▸ **Short problem**
Find each line with the string "picks" and copy it.

* start Material shown *

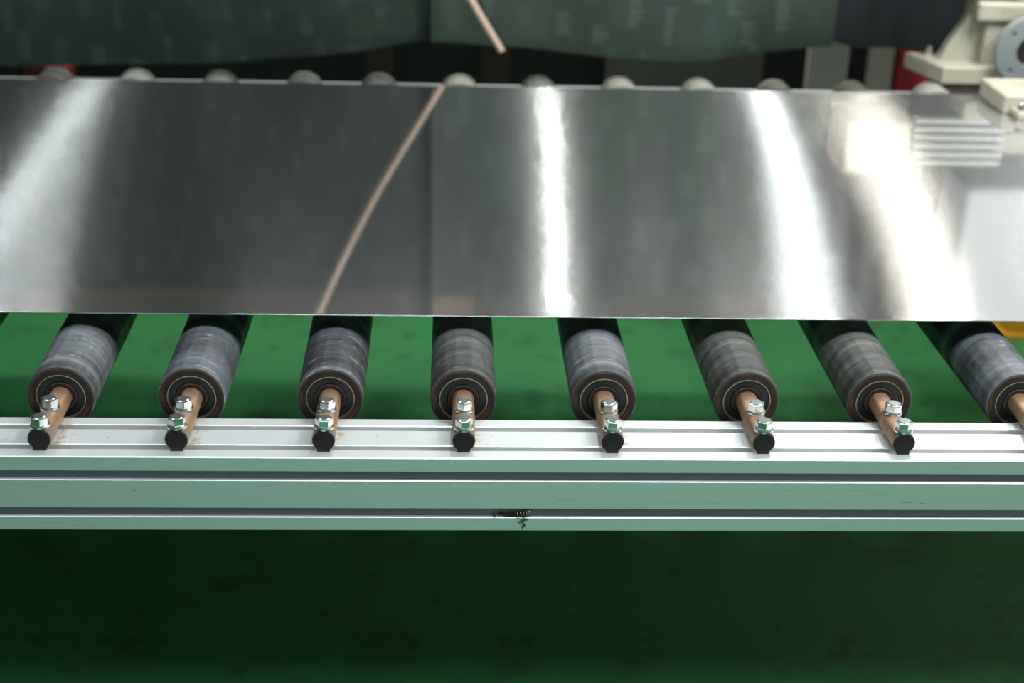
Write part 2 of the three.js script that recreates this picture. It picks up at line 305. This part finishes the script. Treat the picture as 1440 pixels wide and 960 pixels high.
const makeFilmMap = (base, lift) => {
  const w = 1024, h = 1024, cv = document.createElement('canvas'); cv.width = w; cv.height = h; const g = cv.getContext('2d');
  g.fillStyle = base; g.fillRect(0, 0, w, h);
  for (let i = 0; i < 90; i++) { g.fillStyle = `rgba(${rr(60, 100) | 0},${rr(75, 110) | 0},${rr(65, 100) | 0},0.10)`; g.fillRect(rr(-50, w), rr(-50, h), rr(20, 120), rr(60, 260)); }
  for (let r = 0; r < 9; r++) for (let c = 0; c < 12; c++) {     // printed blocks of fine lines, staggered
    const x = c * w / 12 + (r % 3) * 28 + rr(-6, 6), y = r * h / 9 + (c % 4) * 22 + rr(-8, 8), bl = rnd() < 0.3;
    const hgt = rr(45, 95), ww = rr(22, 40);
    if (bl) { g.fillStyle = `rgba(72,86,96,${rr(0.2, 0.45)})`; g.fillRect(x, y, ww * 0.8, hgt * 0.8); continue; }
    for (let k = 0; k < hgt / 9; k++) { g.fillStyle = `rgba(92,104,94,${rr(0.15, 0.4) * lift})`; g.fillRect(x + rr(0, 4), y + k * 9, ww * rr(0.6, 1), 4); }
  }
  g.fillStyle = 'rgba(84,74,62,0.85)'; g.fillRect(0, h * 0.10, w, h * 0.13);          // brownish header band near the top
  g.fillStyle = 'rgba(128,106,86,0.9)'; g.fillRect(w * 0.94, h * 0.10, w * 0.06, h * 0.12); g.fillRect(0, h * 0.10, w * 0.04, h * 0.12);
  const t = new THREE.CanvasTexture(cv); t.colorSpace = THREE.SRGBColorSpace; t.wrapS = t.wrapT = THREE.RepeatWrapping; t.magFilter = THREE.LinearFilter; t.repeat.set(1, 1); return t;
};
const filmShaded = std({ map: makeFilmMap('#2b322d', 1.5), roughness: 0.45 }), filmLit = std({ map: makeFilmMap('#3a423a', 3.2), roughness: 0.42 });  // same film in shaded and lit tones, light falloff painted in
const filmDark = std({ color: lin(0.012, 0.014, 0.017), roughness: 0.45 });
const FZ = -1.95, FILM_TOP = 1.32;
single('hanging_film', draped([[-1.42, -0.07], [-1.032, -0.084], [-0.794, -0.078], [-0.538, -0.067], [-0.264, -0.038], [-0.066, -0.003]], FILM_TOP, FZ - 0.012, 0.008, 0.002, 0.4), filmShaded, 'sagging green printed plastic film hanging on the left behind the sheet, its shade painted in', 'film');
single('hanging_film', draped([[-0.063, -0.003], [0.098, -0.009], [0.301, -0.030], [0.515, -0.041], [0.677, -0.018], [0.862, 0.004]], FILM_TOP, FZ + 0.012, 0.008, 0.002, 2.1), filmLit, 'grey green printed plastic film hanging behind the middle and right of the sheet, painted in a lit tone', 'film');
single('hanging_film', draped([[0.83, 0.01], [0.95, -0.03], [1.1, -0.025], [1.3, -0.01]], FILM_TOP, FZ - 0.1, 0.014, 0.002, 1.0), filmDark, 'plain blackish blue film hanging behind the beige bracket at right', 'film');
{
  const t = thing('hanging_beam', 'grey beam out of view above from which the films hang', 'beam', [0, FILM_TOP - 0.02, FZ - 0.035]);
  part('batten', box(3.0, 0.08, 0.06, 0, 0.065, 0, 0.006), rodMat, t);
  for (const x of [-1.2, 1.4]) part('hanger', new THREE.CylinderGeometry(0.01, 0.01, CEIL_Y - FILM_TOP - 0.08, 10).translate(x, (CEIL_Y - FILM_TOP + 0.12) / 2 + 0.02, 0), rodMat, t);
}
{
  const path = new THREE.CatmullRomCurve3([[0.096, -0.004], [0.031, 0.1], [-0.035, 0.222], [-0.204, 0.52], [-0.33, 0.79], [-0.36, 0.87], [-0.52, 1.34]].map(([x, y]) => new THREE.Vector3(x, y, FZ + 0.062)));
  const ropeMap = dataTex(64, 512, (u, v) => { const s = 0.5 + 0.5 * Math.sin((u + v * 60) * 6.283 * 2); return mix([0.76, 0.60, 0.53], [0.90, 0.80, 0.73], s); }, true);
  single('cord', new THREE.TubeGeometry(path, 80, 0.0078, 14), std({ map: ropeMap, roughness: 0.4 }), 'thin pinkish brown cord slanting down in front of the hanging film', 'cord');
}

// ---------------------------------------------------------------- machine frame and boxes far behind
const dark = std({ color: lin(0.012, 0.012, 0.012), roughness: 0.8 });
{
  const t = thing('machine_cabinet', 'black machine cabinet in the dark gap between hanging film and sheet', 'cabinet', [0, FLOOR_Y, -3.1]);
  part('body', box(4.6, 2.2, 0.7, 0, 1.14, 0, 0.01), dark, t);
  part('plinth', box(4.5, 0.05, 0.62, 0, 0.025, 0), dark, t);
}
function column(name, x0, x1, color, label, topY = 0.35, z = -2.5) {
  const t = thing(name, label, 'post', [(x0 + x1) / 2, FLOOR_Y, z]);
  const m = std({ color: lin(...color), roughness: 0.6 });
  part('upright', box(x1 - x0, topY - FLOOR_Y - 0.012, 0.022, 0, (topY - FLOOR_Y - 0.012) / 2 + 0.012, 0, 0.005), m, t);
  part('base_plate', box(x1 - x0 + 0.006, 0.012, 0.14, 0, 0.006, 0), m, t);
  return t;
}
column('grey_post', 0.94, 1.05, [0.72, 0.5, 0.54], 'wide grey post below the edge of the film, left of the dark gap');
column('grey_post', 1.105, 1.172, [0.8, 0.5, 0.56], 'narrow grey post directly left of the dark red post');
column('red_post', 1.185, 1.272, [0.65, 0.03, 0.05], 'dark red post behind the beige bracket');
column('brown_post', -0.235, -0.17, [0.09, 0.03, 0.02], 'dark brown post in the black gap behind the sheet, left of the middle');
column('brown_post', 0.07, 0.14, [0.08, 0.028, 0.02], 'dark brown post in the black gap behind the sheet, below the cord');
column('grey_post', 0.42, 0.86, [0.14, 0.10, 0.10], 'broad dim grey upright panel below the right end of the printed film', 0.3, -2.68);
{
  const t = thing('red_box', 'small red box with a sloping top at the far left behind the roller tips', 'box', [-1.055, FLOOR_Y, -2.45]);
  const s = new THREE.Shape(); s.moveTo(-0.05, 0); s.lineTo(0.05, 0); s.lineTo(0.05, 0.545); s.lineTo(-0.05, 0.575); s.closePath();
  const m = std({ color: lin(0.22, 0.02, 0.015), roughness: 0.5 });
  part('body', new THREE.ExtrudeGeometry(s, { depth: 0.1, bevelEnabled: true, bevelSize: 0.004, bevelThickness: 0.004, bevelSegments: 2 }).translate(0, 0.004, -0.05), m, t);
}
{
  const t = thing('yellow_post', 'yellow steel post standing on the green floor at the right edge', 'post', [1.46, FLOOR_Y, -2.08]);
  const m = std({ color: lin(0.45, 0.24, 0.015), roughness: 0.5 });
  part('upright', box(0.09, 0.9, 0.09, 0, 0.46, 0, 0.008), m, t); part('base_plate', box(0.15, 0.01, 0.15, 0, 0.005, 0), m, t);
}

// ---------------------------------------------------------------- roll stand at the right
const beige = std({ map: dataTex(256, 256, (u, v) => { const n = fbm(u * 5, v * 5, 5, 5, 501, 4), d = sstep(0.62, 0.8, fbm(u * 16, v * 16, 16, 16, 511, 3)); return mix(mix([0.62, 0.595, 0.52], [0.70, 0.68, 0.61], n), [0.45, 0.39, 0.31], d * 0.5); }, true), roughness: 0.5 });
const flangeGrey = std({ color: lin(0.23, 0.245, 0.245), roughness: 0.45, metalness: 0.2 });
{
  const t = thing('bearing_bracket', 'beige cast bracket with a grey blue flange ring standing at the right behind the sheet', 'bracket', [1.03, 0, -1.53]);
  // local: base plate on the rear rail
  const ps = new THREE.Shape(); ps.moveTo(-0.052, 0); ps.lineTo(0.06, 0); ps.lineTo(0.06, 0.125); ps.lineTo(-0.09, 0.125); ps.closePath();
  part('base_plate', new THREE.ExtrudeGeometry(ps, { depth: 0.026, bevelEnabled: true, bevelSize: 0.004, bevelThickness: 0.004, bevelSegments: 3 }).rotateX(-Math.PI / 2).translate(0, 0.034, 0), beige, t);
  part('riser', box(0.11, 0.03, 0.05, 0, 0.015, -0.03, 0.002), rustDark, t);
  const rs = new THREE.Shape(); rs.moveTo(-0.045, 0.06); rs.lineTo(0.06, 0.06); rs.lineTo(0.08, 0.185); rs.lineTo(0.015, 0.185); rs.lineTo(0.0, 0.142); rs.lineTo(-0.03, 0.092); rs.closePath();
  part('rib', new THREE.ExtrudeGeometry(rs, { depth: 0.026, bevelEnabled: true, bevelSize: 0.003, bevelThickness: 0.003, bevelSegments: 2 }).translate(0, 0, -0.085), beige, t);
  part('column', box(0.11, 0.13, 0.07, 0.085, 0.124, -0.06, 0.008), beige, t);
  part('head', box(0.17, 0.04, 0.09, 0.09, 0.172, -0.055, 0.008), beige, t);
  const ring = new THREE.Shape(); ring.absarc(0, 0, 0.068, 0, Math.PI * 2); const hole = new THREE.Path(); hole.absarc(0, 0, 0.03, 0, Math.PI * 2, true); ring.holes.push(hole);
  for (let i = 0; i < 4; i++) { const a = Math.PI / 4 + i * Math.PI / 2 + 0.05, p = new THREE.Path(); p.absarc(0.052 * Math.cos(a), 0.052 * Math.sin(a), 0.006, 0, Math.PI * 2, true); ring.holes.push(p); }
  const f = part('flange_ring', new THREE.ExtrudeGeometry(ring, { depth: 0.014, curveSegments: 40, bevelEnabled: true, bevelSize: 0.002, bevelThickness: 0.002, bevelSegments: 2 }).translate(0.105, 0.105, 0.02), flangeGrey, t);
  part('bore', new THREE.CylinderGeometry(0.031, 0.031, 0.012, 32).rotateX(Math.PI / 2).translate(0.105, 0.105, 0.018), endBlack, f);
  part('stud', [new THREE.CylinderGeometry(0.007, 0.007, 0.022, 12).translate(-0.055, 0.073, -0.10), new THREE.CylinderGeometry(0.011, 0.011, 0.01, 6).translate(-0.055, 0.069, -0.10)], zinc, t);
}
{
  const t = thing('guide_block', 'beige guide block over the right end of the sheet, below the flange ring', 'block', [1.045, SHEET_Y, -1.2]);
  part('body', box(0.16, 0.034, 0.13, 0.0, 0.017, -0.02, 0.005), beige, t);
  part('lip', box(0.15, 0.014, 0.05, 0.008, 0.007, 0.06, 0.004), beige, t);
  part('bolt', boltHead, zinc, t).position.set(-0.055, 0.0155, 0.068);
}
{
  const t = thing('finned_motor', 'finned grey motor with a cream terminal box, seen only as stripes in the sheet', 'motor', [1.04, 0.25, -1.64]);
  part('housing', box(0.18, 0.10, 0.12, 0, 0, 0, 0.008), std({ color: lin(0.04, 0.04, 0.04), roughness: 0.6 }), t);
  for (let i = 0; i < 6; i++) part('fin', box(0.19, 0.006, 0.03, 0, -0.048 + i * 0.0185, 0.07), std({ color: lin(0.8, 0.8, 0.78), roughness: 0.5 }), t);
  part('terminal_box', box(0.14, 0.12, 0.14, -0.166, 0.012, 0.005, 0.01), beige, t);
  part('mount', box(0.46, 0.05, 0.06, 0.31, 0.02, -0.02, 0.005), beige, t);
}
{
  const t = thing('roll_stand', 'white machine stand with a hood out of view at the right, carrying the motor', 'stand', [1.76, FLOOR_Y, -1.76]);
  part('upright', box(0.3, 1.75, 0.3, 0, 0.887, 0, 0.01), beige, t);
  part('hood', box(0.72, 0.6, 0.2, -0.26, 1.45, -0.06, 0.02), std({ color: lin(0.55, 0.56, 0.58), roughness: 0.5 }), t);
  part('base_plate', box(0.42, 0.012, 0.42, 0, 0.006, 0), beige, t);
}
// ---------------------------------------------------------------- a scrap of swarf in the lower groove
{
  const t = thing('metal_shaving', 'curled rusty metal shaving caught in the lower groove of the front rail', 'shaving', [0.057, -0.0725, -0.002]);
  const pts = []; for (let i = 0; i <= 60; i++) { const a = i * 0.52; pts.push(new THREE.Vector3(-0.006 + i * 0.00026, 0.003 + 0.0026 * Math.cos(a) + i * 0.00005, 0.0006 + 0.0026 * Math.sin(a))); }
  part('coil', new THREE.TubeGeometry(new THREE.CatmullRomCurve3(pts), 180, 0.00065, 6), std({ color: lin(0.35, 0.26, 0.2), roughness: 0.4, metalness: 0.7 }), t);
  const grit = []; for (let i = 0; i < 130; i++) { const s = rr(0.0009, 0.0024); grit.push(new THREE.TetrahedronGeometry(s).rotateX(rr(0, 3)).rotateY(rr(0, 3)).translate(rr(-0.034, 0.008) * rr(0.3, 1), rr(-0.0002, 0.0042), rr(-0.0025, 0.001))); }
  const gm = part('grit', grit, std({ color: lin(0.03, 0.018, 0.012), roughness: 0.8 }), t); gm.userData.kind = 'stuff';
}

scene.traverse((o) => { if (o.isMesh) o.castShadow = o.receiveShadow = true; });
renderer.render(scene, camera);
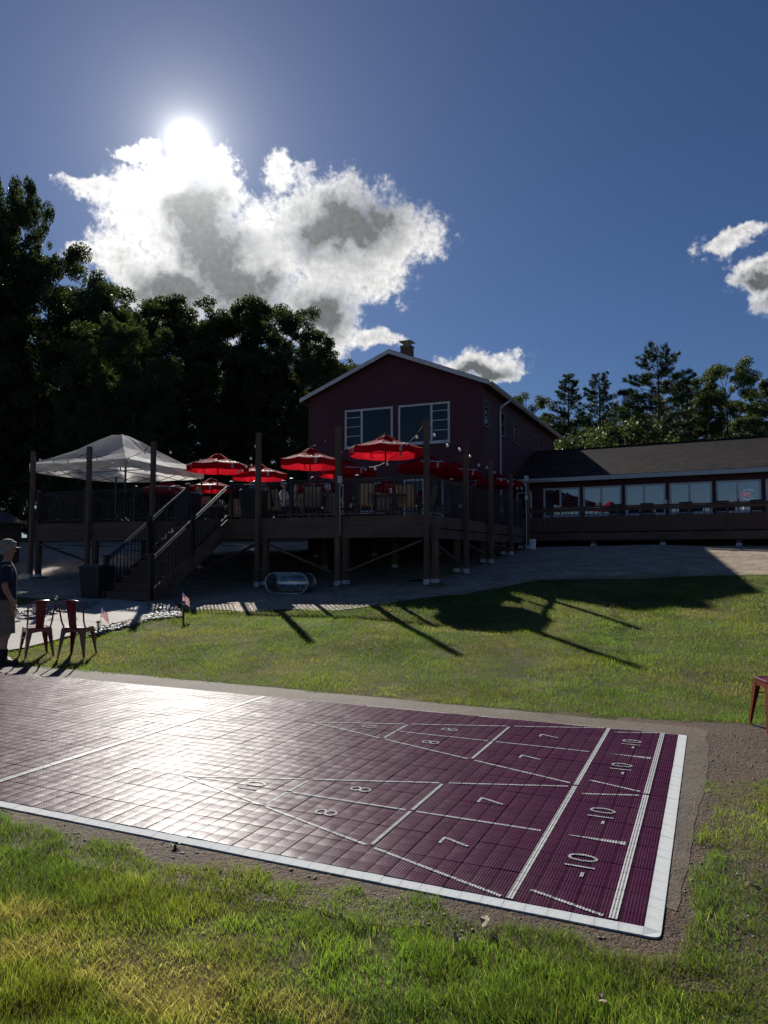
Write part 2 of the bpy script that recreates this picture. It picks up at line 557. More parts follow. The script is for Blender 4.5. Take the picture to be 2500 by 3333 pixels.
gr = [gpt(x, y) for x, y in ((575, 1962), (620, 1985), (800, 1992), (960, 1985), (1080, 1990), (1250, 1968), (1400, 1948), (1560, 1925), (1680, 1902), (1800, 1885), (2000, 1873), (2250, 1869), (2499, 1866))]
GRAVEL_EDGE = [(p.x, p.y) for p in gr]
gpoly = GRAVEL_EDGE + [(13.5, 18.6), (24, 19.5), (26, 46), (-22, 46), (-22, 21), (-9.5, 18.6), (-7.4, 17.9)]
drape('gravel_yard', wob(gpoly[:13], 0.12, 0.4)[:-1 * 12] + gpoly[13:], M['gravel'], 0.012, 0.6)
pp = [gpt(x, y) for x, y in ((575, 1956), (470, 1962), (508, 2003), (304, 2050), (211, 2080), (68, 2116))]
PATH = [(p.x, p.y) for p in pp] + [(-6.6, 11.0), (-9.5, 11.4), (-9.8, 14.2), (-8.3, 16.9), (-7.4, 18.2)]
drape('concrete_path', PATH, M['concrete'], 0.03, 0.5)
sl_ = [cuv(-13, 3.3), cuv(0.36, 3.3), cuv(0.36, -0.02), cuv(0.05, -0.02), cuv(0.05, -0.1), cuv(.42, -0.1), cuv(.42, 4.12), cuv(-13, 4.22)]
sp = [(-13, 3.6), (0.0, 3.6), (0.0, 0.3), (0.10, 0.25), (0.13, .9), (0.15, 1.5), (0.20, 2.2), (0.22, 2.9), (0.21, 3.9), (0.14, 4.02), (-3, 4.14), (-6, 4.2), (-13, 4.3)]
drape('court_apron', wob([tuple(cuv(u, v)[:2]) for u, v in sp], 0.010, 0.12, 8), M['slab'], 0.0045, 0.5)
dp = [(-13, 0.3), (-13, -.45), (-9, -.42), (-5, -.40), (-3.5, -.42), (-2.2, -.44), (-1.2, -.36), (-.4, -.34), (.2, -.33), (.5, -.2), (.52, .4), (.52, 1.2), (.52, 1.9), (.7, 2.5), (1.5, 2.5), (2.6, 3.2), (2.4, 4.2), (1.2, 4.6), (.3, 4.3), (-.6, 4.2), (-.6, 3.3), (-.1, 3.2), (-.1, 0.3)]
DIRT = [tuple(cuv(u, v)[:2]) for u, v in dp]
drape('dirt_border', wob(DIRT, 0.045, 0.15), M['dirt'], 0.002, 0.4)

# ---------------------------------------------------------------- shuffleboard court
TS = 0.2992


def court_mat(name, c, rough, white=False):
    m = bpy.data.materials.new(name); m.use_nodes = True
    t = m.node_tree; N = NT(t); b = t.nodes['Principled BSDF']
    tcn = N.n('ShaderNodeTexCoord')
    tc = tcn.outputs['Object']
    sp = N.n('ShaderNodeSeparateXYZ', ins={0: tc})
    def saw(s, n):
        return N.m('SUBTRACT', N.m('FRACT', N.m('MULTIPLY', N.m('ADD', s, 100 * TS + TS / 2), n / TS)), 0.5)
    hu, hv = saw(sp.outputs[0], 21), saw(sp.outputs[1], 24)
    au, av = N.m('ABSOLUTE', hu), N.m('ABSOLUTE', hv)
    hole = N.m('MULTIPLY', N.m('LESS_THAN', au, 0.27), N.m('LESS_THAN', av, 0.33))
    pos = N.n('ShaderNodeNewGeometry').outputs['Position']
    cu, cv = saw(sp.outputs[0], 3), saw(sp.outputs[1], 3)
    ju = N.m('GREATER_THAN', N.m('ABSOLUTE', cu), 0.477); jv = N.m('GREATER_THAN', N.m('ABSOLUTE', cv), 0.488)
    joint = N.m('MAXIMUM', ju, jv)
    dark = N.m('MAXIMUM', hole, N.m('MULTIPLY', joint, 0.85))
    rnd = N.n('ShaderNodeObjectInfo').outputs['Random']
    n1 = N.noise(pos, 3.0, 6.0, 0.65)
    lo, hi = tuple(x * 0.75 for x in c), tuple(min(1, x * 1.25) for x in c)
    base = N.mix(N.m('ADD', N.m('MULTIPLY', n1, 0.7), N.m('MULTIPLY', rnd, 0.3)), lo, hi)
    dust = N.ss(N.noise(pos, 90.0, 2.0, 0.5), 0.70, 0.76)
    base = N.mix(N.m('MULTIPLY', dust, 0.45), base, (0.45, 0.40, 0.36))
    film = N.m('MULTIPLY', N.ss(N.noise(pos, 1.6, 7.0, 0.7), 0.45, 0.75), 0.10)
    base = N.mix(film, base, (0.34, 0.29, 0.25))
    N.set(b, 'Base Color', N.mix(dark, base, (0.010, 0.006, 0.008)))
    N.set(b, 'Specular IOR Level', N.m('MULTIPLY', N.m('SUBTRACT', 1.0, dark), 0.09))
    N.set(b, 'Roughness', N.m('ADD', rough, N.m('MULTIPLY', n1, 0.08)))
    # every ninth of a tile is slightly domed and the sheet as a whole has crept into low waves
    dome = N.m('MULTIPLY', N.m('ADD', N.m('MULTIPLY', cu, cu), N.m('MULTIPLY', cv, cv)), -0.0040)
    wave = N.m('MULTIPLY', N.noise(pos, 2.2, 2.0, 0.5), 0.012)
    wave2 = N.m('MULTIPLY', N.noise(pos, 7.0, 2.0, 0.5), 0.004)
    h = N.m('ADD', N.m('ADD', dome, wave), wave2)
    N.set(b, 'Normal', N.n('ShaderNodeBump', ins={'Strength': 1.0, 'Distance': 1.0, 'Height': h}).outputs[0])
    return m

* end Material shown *

▸ **Problem solution**
Write part 2 of the three.js script that recreates this picture. It picks up at line 305. This part finishes the script. Treat the picture as 1440 pixels wide and 960 pixels high.
Write part 2 of the bpy script that recreates this picture. It picks up at line 557. More parts follow. The script is for Blender 4.5. Take the picture to be 2500 by 3333 pixels.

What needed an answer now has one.